Without drawing much attention, President Donald Trump and former Senate Majority Leader Mitch McConnell quietly undermined Democratic nominations to independent regulatory commissions like the Federal Trade Commission. At times, that meant Trump bucking convention by simply refusing to nominate the people former Minority Leader Chuck Schumer recommended. At other times, McConnell refused to give the Democrats who were nominated a vote. The combined antics left supposedly bipartisan commissions out of balance for months and years at a time, sometimes without even a single Democrat. Groups like mine (the Revolving Door Project) and Demand Progress consistently raised the alarm about this quiet attack, insisting that Schumer fight for Democratic nominees. Schumer, however, did not publicly acknowledge the issue or seek grassroots reinforcements to wage a pressure campaign against McConnell and other members of his caucus.
Just as minority-party commissioners can be impactful, so too can their absence inflict real harm. Over the past few years, the lack of Democratic officials on many agency boards has made the road to Republican-led corporate giveaways at these agencies even easier than it needed to be. And Trump and McConnell’s attack will continue to be consequential moving forward. Fewer Democratic commissioners means fewer experienced Democrats with firsthand knowledge of the Trump administration to elevate. While not every hypothetical Democratic commissioner would have been as impactful as Rohit Chopra, it does not seem outlandish to suggest that many would be similarly well positioned to effectively steer damaged agencies.
New commissioners not already inside government will be less familiar with the exact nature of the damage inflicted under Trump and, therefore, less prepared to set to work reversing it. Without a library of dissenting opinions, investigations, and reports on which to draw, they will also be in a weaker position to launch new initiatives. That should not be read as an excuse for inaction, of course. But agencies like the Federal Deposit Insurance Corporation (FDIC), the Securities and Exchange Commission (SEC), the National Labor Relations Board (NLRB), and others have tremendous power to advance the public interest; any delay in that project will be costly.
We obviously can’t rewind the clock to get Democrats into seats on independent regulatory commissions. But lawmakers can take lessons from the mistakes and the successes of the past four years so as to avoid repeating them moving forward. For Senate Democrats, that means recognizing the importance of minority-party commissioners and resolving to fight to have them promptly nominated and confirmed in the future. For the Biden administration, it will mean making independent agency nominations a top priority, and putting real political energy behind their confirmations. And for public-interest-minded groups and activists, it must mean applying pressure to ensure that Biden appoints energetic, creative, and committed individuals to these consequential spots and that, once installed, those officials live up to ambitious expectations. It must also mean uplifting those officials who proved the importance of minority-party commissions, like Rohit Chopra.

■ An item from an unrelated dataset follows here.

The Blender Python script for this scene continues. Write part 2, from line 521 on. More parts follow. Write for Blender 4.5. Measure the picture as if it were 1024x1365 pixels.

Resolving to do these things now will have immediate payouts for the Biden administration. A Democratic majority on the FTC, for example, could begin breaking up Big Tech, a move that is sure to pay big political dividends. Similarly, a Democratically controlled Postal Service Board of Governors could fire Louis DeJoy and launch basic postal banking. These are worthy reasons, in and of themselves, to pay greater attention to independent agencies. But if Democrats are serious about building their party’s power and improving their presidents’ chances of delivering on campaign promises, they will not neglect these seats again.